Drexel Physics alum
Stephen Sclafani, PhD ’23, is the recipient of the
American Physical Society’s Ceclia Payne-Gaposchkin Doctoral Dissertation Award in Astrophysics. This award recognizes doctoral thesis research in astrophysics and encourages effective written and oral presentation of research results.
Sclafani was recognized for performing the first observation of diffuse high-energy neutrinos from our galaxy using the IceCube Neutrino Observatory's cascade data stream in a novel approach to mitigate high backgrounds, and for the effective use of machine learning in realizing this observation.
At Drexel, Sclafani worked under the mentorship of Professor of Physics
Naoko Kurahashi Neilson, PhD, whose research efforts are mainly involved in the
IceCube Neutrino Observatory at the South Pole. In 2018,
Kurahashi Neilson and the IceCube team proved the origin of neutrinos—high-energy particles that can help us understand how galaxies are formed and evolve. Neilson outlined her discovery in two papers published in the premier scientific journal
Science, one of which Sclafani co-authored.
In 2019,
Sclafani traveled to the South Pole as a member of the Drexel IceCube Research group, standing out among dozens of graduate students to earn a spot supporting and maintaining the research station, which detects the nearly imperceptible neutrino particles by using light sensors buried deep within a cubic kilometer of Antarctic ice.
In 2023,
Kurahashi Neilson and Sclafani used neutrinos to produce a new image of the Milky Way Galaxy, making it more accessible to view than ever before. The image is the first to use particles of matter to visualize the galaxy, instead of electromagnetic energy.

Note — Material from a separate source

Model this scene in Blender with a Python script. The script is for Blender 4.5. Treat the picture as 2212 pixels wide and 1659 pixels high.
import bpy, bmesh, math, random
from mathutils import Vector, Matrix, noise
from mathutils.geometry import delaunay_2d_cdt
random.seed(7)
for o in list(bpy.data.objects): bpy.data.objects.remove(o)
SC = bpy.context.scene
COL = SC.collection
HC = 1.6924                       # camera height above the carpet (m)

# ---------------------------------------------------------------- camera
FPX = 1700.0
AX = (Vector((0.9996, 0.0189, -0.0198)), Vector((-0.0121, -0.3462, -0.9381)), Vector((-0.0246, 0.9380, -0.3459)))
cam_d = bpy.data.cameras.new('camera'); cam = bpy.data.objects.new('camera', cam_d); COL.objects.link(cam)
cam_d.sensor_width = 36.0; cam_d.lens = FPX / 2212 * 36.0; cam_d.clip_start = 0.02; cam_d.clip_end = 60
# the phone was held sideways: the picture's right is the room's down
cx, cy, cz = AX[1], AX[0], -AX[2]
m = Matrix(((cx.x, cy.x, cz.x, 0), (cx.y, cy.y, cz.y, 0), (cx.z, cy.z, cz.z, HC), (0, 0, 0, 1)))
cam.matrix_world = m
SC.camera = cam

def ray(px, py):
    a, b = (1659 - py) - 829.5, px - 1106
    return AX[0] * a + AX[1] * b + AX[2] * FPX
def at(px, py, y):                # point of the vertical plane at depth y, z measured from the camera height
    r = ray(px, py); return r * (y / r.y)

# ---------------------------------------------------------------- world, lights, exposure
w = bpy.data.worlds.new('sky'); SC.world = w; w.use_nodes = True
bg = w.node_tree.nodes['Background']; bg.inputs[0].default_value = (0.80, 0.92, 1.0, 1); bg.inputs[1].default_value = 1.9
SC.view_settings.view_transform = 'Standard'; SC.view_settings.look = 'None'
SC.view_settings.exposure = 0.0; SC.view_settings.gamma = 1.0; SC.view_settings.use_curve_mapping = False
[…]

The IceCube Neutrino Observatory detects the interactions of the neutrinos beneath the ice, but the challenge is determining where the neutrinos come from. Sclafani developed a machine learning algorithm that compared the relative position, size and energy of more than 60,000 neutrino-generated cascades of light recorded by IceCube over 10 years. After testing and verifying the algorithm, the research team input real IceCube-provided data from neutrinos and produced an image showing bright spots corresponding to locations in the Milky Way.
"We're the first ones to see our galaxy in anything other than light," said Kurahashi Neilson, when she and Sclafani first examined the image. This research achievement was covered internationally by media outlets including
The New York Times, BBC and
Scientific American.
Sclafani is now a post-doctoral researcher at University of Maryland, where he continues to use machine learning, AI, statistics and high-throughput computation to solve problems in astro-particle physics and beyond.
Drexel’s Department of Physics offers students earning their doctorate degree the opportunity to study with leading researchers in astrophysics, biophysics, solid-state physics, particle physics and physics education research as well as to participate in international collaborations such as the IceCube Neutrino Observatory.